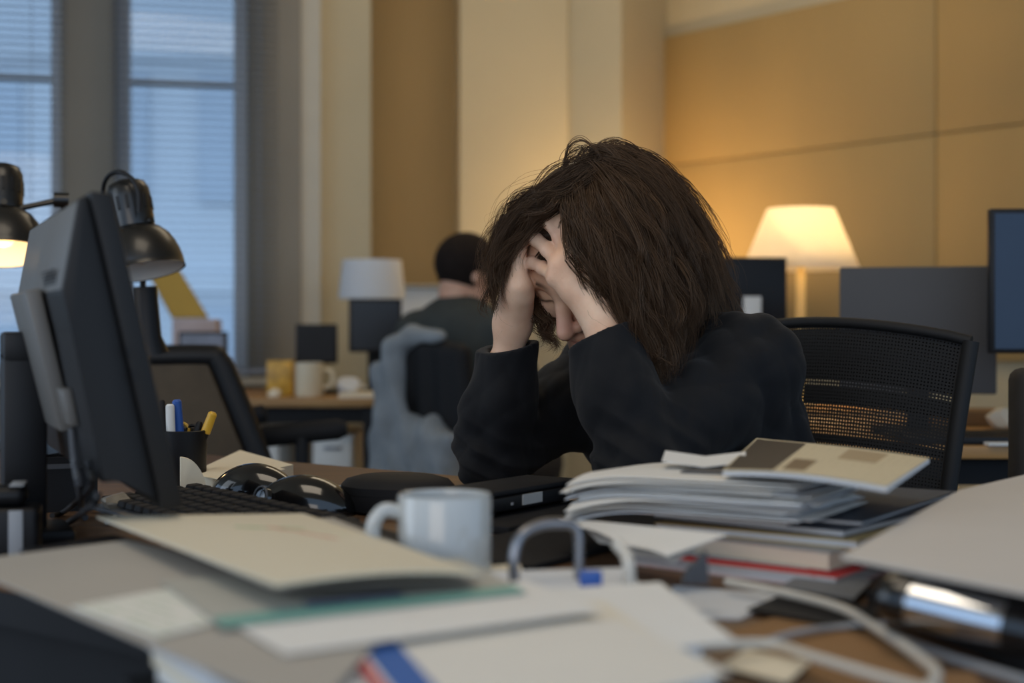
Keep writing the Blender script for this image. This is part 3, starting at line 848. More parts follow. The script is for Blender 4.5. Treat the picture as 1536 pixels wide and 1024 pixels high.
# scalp cap so no bare skin shows through
gc = Grid(HC - .16, HC + .16, .004)
gc.ell(H(*EC), AX, (ER + .009) * HS, .001)
zc_ = [gc.lo[i] + gc.h * np.arange(gc.n[i]) for i in range(3)]
X, Y_, Z_ = np.meshgrid(*zc_, indexing='ij'); L_ = [((X - HC[0]) * A[0] + (Y_ - HC[1]) * A[1] + (Z_ - HC[2]) * A[2]) / HS for A in AX]
cut1 = np.minimum(L_[0] - .035, .047 - L_[2]); cut2 = np.minimum(L_[0] + .0, .01 - L_[2] + .9 * L_[0]); cut3 = -.07 - L_[2]
gc.D = np.maximum.reduce([gc.D, cut1, cut2, cut3]).astype(np.float32)
Vc, Fc = gc.mesh()
cap = np_mesh('scalp_hair', Vc, Fc, M_hair, hair)
# ================================================================== THE DESK
def wood(name, c1, c2, rough=.45):
    return mat(name, c2, rough, vscale=3, c2=c1, stretch=(1, 14, 14), bump=.08, bscale=40, detail=8)
M_wood = wood('dark_oak', rgb(74, 52, 34), rgb(112, 82, 54))
M_oak = wood('light_oak', rgb(170, 125, 70), rgb(200, 152, 92))
M_black = mat('black_plastic', rgb(16, 16, 18), .5, var=.08, spec=.35)
M_gloss = mat('black_gloss', rgb(14, 14, 15), .14, var=.05, coat=.4)
M_mattb = mat('black_matt', rgb(21, 21, 23), .7, var=.08, vscale=20, spec=.3)
M_grey = mat('grey_plastic', rgb(70, 72, 76), .5, var=.06)
M_mid = mat('mid_grey_plastic', rgb(112, 114, 116), .5, var=.05)
M_lgrey = mat('light_grey_plastic', rgb(150, 152, 154), .5, var=.05)
M_metal = mat('brushed_steel', rgb(135, 135, 138), .32, metal=.9, var=.06)
M_chrome = mat('chrome', rgb(210, 214, 220), .08, metal=1, var=.02)
M_paper = mat('paper_white', rgb(222, 220, 214), .75, var=.02)
M_paperw = mat('paper_warm', rgb(226, 214, 188), .75, var=.03, vscale=5)
M_paperc = mat('paper_cool', rgb(206, 208, 210), .75, var=.02)
M_card = mat('grey_card', rgb(164, 158, 148), .75, var=.03)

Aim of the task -
Reproduce the whole listing word for word, setting aside any pictures.

Task result -
Keep writing the Blender script for this image. This is part 3, starting at line 848. More parts follow. The script is for Blender 4.5. Treat the picture as 1536 pixels wide and 1024 pixels high.
# scalp cap so no bare skin shows through
gc = Grid(HC - .16, HC + .16, .004)
gc.ell(H(*EC), AX, (ER + .009) * HS, .001)
zc_ = [gc.lo[i] + gc.h * np.arange(gc.n[i]) for i in range(3)]
X, Y_, Z_ = np.meshgrid(*zc_, indexing='ij'); L_ = [((X - HC[0]) * A[0] + (Y_ - HC[1]) * A[1] + (Z_ - HC[2]) * A[2]) / HS for A in AX]
cut1 = np.minimum(L_[0] - .035, .047 - L_[2]); cut2 = np.minimum(L_[0] + .0, .01 - L_[2] + .9 * L_[0]); cut3 = -.07 - L_[2]
gc.D = np.maximum.reduce([gc.D, cut1, cut2, cut3]).astype(np.float32)
Vc, Fc = gc.mesh()
cap = np_mesh('scalp_hair', Vc, Fc, M_hair, hair)
# ================================================================== THE DESK
def wood(name, c1, c2, rough=.45):
    return mat(name, c2, rough, vscale=3, c2=c1, stretch=(1, 14, 14), bump=.08, bscale=40, detail=8)
M_wood = wood('dark_oak', rgb(74, 52, 34), rgb(112, 82, 54))
M_oak = wood('light_oak', rgb(170, 125, 70), rgb(200, 152, 92))
M_black = mat('black_plastic', rgb(16, 16, 18), .5, var=.08, spec=.35)
M_gloss = mat('black_gloss', rgb(14, 14, 15), .14, var=.05, coat=.4)
M_mattb = mat('black_matt', rgb(21, 21, 23), .7, var=.08, vscale=20, spec=.3)
M_grey = mat('grey_plastic', rgb(70, 72, 76), .5, var=.06)
M_mid = mat('mid_grey_plastic', rgb(112, 114, 116), .5, var=.05)
M_lgrey = mat('light_grey_plastic', rgb(150, 152, 154), .5, var=.05)
M_metal = mat('brushed_steel', rgb(135, 135, 138), .32, metal=.9, var=.06)
M_chrome = mat('chrome', rgb(210, 214, 220), .08, metal=1, var=.02)
M_paper = mat('paper_white', rgb(222, 220, 214), .75, var=.02)
M_paperw = mat('paper_warm', rgb(226, 214, 188), .75, var=.03, vscale=5)
M_paperc = mat('paper_cool', rgb(206, 208, 210), .75, var=.02)
M_card = mat('grey_card', rgb(164, 158, 148), .75, var=.03)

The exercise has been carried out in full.